> **ITEMS**
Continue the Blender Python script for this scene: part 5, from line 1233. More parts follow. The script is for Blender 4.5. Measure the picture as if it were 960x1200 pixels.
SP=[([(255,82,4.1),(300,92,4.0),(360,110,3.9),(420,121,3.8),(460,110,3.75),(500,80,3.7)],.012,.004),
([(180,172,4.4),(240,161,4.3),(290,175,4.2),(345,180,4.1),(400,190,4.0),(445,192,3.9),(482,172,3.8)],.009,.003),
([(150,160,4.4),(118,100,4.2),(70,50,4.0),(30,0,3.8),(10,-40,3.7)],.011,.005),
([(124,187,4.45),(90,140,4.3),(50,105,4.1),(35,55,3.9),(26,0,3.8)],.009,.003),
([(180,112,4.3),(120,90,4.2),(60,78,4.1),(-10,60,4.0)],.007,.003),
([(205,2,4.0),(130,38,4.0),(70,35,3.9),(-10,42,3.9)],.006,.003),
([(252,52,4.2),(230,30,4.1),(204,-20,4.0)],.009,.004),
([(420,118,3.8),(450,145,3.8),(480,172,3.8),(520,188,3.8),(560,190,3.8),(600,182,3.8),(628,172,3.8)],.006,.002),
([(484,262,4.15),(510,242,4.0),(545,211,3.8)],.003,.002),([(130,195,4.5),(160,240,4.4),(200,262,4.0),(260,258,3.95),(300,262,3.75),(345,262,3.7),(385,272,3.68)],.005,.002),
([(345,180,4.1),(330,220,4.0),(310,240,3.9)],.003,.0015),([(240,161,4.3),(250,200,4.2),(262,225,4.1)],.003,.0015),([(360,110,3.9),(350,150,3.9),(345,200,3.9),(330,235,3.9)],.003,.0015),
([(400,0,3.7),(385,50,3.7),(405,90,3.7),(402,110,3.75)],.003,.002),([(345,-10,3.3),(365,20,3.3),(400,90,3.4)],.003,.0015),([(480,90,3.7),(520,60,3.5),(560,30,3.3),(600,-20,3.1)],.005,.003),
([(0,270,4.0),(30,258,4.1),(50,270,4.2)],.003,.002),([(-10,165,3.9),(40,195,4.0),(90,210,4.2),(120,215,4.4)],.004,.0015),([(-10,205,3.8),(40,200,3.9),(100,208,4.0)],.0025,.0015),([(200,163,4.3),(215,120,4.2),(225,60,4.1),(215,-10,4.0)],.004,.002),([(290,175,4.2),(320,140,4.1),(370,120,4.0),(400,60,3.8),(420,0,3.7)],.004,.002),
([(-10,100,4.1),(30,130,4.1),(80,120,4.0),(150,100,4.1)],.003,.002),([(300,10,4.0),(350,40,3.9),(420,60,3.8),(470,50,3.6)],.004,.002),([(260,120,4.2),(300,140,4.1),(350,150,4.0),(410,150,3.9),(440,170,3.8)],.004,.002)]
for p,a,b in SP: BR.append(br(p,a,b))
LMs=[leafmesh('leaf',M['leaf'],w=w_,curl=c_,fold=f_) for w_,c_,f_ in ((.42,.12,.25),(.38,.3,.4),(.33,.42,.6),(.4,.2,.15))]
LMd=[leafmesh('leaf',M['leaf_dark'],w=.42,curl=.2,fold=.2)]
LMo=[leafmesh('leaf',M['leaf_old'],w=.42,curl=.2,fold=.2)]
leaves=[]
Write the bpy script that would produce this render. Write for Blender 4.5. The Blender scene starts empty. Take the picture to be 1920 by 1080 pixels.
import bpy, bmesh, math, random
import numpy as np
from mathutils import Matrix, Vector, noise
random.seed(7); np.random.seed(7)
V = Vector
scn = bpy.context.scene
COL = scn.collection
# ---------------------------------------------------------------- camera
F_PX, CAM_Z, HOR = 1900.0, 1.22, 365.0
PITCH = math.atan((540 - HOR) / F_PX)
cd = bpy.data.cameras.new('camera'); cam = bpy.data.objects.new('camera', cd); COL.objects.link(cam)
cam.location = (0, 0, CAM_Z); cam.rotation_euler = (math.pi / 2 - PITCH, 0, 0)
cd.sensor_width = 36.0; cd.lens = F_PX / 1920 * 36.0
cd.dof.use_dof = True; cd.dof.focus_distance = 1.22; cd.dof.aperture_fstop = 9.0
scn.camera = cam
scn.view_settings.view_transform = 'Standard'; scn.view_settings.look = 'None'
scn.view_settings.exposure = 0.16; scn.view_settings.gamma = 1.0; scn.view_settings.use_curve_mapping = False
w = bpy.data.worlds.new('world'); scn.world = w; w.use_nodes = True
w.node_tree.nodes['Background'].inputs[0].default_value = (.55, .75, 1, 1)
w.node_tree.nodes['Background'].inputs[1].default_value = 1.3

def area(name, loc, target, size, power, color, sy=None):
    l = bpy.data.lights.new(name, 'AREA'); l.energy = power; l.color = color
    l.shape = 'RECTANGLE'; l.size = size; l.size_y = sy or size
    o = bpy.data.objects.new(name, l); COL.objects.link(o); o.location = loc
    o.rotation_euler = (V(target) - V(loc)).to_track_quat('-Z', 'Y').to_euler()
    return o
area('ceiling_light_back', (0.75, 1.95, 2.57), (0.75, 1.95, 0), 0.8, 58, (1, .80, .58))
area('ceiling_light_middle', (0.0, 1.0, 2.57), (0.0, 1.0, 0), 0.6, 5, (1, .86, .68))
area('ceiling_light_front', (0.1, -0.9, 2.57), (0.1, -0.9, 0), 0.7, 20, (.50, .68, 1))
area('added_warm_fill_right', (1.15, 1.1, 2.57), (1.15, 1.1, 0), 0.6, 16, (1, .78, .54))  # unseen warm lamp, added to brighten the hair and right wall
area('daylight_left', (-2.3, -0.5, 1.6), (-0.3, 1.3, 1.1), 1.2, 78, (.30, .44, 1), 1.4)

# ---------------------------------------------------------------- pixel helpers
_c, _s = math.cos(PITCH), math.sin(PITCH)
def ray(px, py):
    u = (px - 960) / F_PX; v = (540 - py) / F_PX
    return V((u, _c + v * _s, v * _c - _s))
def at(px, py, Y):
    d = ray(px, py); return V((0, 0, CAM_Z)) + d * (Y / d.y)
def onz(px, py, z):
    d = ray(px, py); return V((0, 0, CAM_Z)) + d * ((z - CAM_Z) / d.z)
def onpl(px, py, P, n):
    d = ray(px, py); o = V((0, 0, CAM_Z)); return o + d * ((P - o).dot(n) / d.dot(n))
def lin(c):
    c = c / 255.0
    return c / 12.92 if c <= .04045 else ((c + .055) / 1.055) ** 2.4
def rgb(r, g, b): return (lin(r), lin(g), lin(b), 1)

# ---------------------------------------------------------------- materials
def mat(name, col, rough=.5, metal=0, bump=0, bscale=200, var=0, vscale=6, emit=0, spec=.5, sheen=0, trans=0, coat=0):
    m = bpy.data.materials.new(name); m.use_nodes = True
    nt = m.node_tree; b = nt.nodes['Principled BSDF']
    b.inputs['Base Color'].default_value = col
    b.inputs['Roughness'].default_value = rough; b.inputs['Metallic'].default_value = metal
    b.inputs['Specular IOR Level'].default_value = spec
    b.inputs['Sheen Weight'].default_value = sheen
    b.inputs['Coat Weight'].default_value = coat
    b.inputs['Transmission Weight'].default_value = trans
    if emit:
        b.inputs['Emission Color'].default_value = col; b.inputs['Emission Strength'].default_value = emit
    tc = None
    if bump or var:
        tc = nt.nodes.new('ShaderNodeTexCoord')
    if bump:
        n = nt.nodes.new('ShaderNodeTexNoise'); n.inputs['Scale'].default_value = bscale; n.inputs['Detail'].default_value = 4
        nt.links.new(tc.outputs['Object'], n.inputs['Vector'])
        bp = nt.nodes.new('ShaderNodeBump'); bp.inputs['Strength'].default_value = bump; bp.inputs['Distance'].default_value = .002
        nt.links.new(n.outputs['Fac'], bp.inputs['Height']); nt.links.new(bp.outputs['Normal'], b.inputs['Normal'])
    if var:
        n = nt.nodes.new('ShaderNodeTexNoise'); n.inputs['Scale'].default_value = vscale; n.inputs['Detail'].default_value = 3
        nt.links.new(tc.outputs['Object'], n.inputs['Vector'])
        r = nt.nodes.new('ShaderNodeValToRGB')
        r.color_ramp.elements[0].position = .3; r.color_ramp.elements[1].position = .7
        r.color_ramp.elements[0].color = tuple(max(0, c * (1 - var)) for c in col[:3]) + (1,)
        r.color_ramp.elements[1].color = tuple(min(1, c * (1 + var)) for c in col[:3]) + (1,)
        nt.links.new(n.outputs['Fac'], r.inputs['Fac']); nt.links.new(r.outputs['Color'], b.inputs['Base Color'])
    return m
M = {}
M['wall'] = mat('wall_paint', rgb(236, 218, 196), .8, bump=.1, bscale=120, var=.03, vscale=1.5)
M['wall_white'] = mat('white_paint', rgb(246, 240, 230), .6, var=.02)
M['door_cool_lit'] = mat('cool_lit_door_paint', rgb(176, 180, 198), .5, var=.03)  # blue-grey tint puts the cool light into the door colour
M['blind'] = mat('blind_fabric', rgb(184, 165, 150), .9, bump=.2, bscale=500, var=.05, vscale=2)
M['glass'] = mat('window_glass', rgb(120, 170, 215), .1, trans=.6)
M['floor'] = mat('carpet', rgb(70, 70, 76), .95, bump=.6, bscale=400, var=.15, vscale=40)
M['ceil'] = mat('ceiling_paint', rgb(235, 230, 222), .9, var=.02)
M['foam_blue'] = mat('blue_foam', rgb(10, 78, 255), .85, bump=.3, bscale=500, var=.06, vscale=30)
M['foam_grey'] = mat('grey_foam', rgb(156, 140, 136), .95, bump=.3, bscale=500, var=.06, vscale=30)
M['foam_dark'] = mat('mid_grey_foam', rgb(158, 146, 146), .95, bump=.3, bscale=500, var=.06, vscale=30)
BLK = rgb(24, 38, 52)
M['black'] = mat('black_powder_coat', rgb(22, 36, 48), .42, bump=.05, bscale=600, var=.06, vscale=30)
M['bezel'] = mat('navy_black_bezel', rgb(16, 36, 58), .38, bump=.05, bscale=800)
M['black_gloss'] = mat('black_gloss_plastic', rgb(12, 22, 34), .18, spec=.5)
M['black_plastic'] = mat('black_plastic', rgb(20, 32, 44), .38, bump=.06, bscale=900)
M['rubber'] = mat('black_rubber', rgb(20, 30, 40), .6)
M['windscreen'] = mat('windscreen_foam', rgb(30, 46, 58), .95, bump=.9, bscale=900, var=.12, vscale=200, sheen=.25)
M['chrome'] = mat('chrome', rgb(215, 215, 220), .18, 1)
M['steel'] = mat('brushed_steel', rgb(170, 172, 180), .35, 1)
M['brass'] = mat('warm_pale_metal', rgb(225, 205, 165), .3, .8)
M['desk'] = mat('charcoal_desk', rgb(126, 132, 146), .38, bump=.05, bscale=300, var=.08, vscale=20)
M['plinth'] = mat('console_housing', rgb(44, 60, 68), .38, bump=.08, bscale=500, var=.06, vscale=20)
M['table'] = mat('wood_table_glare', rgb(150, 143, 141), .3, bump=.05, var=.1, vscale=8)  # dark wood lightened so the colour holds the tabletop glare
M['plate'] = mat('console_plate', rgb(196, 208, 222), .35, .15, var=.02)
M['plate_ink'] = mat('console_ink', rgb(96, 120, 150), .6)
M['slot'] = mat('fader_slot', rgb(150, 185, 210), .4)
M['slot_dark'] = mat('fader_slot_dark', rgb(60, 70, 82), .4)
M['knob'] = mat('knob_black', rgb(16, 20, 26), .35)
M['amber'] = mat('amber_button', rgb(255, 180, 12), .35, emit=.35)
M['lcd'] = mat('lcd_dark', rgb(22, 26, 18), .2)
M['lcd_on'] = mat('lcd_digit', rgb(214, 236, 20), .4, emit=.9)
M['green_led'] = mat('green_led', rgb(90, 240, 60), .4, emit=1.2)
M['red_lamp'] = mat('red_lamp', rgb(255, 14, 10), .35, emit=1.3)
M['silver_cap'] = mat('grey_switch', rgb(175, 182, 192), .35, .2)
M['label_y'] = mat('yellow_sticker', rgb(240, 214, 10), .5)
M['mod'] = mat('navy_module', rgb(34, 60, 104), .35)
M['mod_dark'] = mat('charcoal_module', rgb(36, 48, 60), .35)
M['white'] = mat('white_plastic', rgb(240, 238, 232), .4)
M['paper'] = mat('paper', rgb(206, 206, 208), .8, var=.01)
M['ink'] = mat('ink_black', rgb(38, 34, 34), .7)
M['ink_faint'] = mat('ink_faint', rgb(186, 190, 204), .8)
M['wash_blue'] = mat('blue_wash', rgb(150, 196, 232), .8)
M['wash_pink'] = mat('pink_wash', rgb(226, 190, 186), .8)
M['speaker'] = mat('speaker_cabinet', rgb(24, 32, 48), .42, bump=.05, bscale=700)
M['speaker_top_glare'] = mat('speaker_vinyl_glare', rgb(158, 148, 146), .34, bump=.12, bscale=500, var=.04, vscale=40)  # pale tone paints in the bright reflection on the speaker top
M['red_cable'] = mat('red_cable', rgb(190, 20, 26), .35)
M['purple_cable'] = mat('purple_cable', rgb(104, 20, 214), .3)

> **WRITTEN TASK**
Repeat exactly, and only, the lines from the line containing "bscale=500, var=.04, vscale=40)" through the last line of the records above, both included.

> **SOLUTION**
M['speaker_top_glare'] = mat('speaker_vinyl_glare', rgb(158, 148, 146), .34, bump=.12, bscale=500, var=.04, vscale=40)  # pale tone paints in the bright reflection on the speaker top
M['red_cable'] = mat('red_cable', rgb(190, 20, 26), .35)
M['purple_cable'] = mat('purple_cable', rgb(104, 20, 214), .3)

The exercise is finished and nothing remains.